**DIRECTION:**
Quote every line below exactly as it reads.
═════ DATA TO USE ═════
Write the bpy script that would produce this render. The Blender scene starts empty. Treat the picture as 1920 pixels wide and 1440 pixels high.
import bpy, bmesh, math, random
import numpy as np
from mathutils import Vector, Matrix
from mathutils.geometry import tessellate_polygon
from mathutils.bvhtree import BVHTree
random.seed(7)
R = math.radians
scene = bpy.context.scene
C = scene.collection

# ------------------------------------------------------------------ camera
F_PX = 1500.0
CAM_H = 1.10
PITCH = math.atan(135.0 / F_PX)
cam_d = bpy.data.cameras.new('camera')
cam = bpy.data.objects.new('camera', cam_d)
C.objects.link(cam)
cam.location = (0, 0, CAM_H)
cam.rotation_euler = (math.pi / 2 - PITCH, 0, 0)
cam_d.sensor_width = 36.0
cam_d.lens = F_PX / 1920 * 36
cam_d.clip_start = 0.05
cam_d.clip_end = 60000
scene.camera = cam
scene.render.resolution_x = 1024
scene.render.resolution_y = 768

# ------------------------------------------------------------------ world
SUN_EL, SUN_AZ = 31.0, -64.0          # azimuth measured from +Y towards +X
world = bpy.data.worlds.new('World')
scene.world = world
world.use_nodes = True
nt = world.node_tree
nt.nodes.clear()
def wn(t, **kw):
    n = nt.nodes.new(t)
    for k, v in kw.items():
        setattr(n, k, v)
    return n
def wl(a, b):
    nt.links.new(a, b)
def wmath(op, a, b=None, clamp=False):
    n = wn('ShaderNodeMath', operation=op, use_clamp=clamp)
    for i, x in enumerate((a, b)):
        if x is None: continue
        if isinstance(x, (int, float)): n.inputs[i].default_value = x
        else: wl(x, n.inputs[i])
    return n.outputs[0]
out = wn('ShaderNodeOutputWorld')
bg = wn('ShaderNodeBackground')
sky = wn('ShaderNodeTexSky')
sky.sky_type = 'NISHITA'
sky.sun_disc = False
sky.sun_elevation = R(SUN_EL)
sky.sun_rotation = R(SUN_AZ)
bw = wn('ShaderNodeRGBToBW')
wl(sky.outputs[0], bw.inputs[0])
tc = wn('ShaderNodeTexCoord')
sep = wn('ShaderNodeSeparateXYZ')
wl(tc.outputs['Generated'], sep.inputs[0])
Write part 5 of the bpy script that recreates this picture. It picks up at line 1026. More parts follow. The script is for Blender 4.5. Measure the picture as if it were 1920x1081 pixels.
═════
**WORKED SOLUTION:**
Write the bpy script that would produce this render. The Blender scene starts empty. Treat the picture as 1920 pixels wide and 1440 pixels high.
import bpy, bmesh, math, random
import numpy as np
from mathutils import Vector, Matrix
from mathutils.geometry import tessellate_polygon
from mathutils.bvhtree import BVHTree
random.seed(7)
R = math.radians
scene = bpy.context.scene
C = scene.collection

# ------------------------------------------------------------------ camera
F_PX = 1500.0
CAM_H = 1.10
PITCH = math.atan(135.0 / F_PX)
cam_d = bpy.data.cameras.new('camera')
cam = bpy.data.objects.new('camera', cam_d)
C.objects.link(cam)
cam.location = (0, 0, CAM_H)
cam.rotation_euler = (math.pi / 2 - PITCH, 0, 0)
cam_d.sensor_width = 36.0
cam_d.lens = F_PX / 1920 * 36
cam_d.clip_start = 0.05
cam_d.clip_end = 60000
scene.camera = cam
scene.render.resolution_x = 1024
scene.render.resolution_y = 768

# ------------------------------------------------------------------ world
SUN_EL, SUN_AZ = 31.0, -64.0          # azimuth measured from +Y towards +X
world = bpy.data.worlds.new('World')
scene.world = world
world.use_nodes = True
nt = world.node_tree
nt.nodes.clear()
def wn(t, **kw):
    n = nt.nodes.new(t)
    for k, v in kw.items():
        setattr(n, k, v)
    return n
def wl(a, b):
    nt.links.new(a, b)
def wmath(op, a, b=None, clamp=False):
    n = wn('ShaderNodeMath', operation=op, use_clamp=clamp)
    for i, x in enumerate((a, b)):
        if x is None: continue
        if isinstance(x, (int, float)): n.inputs[i].default_value = x
        else: wl(x, n.inputs[i])
    return n.outputs[0]
out = wn('ShaderNodeOutputWorld')
bg = wn('ShaderNodeBackground')
sky = wn('ShaderNodeTexSky')
sky.sky_type = 'NISHITA'
sky.sun_disc = False
sky.sun_elevation = R(SUN_EL)
sky.sun_rotation = R(SUN_AZ)
bw = wn('ShaderNodeRGBToBW')
wl(sky.outputs[0], bw.inputs[0])
tc = wn('ShaderNodeTexCoord')
sep = wn('ShaderNodeSeparateXYZ')
wl(tc.outputs['Generated'], sep.inputs[0])
Write part 5 of the bpy script that recreates this picture. It picks up at line 1026. More parts follow. The script is for Blender 4.5. Measure the picture as if it were 1920x1081 pixels.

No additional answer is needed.